The Taliban claims that its ban on girls’ secondary school education is temporary while the new regime ensures a “safe environment” for all girls to go to school.

Critics point out that the militants made similar pledges during their first stint in power from 1996-2001. Yet they banned girls’ education during their entire six-year rule.

Millions of girls, particularly in urban areas, flocked back to school following the U.S.-led invasion in 2001 that toppled the Taliban regime.

Nazar Mohammad Irfan, a spokesman for the Taliban’s Education Ministry, told Radio Azadi that the hard-line group was not opposed to private or informal schools for girls.

The Taliban claims that its ban on girls’ secondary school education is temporary while the new regime ensures a “safe environment” for all girls to go to school.

“We are committed to working with them as much as possible so we can raise the literacy and education levels across the country and overcome our shortcomings,” Irfan said.

But many are not convinced.

“I think it is very clear that all of the reasons that they are coming up with are just ways to try to cover up the fact that, essentially, they don’t want girls to go to school,” Heather Barr, the associate director of the women’s rights division at Human Rights Watch, told RFE/RL.

She says the real aim of the Taliban’s delay seems to be gender segregation -- something the Taliban has gone to great lengths to enforce in universities and government offices.

“Government secondary schools were already segregated by gender, so it is very difficult to see what they want to do,” she adds.

Barr says some schools have reopened in eight of Afghanistan’s 34 provinces.
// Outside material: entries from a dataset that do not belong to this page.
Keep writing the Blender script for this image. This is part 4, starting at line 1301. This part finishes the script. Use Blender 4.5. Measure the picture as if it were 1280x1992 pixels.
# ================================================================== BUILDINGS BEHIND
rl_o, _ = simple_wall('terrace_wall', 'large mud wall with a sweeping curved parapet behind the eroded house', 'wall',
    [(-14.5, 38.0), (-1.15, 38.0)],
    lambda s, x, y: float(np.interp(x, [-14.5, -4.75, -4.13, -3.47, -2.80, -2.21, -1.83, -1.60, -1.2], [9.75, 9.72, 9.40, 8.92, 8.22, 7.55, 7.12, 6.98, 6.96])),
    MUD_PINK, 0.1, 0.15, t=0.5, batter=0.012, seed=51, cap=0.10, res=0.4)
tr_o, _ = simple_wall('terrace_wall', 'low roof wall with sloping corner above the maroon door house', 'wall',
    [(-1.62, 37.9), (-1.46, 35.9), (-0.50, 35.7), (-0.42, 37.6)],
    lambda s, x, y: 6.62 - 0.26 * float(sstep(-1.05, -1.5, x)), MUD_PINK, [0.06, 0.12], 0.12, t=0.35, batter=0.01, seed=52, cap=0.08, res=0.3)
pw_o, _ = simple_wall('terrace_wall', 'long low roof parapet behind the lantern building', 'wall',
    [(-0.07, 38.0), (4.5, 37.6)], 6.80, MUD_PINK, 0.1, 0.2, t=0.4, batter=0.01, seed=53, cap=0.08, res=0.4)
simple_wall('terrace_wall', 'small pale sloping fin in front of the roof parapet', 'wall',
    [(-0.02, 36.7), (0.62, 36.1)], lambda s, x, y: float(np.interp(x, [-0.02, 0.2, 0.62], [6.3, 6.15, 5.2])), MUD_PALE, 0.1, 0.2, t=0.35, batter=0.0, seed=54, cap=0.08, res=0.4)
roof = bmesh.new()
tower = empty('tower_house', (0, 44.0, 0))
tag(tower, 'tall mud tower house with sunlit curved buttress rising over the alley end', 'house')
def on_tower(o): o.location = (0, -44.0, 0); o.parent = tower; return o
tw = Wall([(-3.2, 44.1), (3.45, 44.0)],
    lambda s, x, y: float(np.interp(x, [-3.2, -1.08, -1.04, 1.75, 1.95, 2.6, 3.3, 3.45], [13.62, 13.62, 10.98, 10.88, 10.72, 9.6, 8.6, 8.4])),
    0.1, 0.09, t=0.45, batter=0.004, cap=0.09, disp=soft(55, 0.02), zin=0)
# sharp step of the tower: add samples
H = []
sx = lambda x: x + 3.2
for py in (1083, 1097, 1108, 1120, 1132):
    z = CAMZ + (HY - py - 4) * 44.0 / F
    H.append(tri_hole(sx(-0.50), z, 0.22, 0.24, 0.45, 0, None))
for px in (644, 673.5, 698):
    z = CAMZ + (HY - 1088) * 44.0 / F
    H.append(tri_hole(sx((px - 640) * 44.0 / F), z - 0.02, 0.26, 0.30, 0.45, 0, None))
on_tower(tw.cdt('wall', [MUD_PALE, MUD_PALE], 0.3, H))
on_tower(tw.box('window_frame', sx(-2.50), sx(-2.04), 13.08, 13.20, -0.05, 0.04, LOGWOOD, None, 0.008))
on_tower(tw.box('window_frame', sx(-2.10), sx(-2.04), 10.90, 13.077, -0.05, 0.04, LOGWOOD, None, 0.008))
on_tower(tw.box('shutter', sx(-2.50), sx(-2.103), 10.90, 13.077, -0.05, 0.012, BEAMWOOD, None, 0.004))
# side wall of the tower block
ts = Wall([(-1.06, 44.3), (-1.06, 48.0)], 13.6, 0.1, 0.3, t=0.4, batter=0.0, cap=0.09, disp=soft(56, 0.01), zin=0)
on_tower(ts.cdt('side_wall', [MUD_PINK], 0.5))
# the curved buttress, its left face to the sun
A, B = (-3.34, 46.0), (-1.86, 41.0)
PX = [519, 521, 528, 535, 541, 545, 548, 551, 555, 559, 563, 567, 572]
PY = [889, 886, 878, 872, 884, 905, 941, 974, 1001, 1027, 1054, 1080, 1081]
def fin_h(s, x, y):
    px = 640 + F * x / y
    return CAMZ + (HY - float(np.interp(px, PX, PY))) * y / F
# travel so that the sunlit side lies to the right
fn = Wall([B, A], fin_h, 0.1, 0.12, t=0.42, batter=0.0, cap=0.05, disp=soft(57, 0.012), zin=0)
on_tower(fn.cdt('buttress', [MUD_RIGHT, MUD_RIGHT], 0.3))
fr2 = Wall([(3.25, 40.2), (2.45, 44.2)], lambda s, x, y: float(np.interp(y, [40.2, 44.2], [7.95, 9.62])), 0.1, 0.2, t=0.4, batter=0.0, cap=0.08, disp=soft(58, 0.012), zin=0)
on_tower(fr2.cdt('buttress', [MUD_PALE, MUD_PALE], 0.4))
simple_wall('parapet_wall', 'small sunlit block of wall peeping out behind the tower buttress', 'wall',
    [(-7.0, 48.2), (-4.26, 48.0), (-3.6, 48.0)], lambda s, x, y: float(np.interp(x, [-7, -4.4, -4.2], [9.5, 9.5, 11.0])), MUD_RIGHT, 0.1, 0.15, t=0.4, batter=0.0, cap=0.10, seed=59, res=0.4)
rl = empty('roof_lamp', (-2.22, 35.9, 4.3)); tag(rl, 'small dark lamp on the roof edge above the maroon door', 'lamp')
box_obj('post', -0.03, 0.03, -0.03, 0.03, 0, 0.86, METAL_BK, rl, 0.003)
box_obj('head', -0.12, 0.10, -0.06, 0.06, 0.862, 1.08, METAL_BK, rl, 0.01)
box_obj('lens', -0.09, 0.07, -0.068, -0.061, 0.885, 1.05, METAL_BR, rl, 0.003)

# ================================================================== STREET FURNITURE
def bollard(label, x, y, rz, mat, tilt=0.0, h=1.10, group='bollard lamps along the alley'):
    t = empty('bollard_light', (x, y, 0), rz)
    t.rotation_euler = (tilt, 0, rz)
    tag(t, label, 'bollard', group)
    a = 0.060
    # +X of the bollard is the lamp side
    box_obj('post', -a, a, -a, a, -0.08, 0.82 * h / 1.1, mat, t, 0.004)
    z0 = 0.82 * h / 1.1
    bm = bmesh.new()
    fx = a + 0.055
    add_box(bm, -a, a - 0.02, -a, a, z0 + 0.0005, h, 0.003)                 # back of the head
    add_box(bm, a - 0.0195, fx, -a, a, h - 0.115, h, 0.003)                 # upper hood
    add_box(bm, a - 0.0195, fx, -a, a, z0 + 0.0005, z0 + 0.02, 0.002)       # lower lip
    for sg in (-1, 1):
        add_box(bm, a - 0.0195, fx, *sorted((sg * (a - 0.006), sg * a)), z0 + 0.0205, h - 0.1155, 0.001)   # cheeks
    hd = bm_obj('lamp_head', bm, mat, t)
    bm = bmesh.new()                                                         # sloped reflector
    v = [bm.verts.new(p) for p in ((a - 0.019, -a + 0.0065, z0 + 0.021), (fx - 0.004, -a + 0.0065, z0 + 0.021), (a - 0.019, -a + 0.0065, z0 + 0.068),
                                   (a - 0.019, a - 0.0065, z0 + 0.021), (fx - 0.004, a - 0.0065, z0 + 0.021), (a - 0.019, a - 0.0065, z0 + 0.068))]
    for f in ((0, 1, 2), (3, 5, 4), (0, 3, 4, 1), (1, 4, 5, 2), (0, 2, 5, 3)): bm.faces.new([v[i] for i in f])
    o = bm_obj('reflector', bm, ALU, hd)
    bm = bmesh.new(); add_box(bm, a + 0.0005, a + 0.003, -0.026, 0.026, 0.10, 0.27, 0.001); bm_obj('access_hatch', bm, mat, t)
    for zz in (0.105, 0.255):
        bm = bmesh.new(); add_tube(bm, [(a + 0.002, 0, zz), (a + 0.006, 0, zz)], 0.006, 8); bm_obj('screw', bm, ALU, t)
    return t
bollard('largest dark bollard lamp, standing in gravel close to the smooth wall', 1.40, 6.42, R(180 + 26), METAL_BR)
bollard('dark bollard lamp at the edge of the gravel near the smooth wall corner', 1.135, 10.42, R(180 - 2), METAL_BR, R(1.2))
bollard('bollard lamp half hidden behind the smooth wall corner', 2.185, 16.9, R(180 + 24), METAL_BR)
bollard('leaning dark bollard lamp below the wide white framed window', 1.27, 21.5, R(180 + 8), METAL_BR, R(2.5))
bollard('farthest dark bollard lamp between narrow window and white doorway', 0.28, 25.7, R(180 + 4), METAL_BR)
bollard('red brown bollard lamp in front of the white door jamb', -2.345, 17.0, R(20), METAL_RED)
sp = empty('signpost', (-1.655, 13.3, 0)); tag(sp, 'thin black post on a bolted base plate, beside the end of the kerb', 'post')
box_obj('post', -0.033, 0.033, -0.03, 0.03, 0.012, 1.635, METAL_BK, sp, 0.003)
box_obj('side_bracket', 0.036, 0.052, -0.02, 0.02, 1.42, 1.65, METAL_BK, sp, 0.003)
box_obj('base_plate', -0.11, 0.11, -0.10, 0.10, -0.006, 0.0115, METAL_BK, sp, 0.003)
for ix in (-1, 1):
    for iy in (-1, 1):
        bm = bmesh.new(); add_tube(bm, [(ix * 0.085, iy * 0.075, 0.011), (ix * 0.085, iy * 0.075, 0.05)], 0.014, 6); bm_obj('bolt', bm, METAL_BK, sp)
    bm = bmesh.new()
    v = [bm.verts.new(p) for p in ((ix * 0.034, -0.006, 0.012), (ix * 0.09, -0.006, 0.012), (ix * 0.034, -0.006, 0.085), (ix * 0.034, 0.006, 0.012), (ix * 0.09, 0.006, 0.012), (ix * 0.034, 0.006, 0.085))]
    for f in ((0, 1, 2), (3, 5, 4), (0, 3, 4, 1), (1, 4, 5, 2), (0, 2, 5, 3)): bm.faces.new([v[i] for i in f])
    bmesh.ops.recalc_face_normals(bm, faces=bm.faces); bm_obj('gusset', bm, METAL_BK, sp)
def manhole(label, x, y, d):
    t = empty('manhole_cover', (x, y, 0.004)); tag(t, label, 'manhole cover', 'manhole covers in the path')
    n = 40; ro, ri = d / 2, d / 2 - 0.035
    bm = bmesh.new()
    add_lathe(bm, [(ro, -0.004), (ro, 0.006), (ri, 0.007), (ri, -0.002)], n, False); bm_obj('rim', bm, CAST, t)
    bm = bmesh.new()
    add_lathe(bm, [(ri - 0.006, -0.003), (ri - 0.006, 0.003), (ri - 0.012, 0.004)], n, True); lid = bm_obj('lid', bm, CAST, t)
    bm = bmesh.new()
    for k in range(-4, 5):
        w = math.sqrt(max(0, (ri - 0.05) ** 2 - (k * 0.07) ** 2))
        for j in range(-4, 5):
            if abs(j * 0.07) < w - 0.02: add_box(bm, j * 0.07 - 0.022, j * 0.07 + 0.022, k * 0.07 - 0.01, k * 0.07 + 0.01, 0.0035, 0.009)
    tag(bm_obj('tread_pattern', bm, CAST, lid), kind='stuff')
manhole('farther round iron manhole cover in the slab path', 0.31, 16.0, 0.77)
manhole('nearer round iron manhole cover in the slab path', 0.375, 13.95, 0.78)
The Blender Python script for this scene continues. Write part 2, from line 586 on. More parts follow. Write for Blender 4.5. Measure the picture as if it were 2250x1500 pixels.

In many cases, the schools have reopened after negotiations between local teachers and local Taliban officials.

Women hold a protest against Taliban rule inside a private home in Kabul in October, part of a campaign by female activists to press the Taliban for their rights to work, education, and full participation in the government and society.

Private schools, often run by nongovernmental organizations, are allowed to operate in theory. But many of them have shut down amid the country’s devastating economic and humanitarian crisis.

“The policies that the Taliban has already put in place that are so harmful to women and girls could actually become even worse and more rigid and more violently enforced,” Barr warns.

All-Male Government

Since regaining power, the Taliban has reimposed some of the same repressive laws and retrograde policies that defined its former brutal rule, when it banned girls from attending school and women from working outside their homes.

In September, the Taliban formed an all-male government that was made up exclusively of senior militants. The militants also abolished the Women’s Affairs Ministry and reestablished the feared Ministry for the Promotion of Virtue and Prevention of Vice.

The Taliban has advised women to largely remain indoors for their own safety. The militants have also ordered tens of thousands of former female government workers not to return to work, even as their male colleagues went back.

Neda, one of Mursal’s students at the secret school, says the future of girls and women under the Taliban weighs heavily on her mind.

“What will our future look like?” she asks.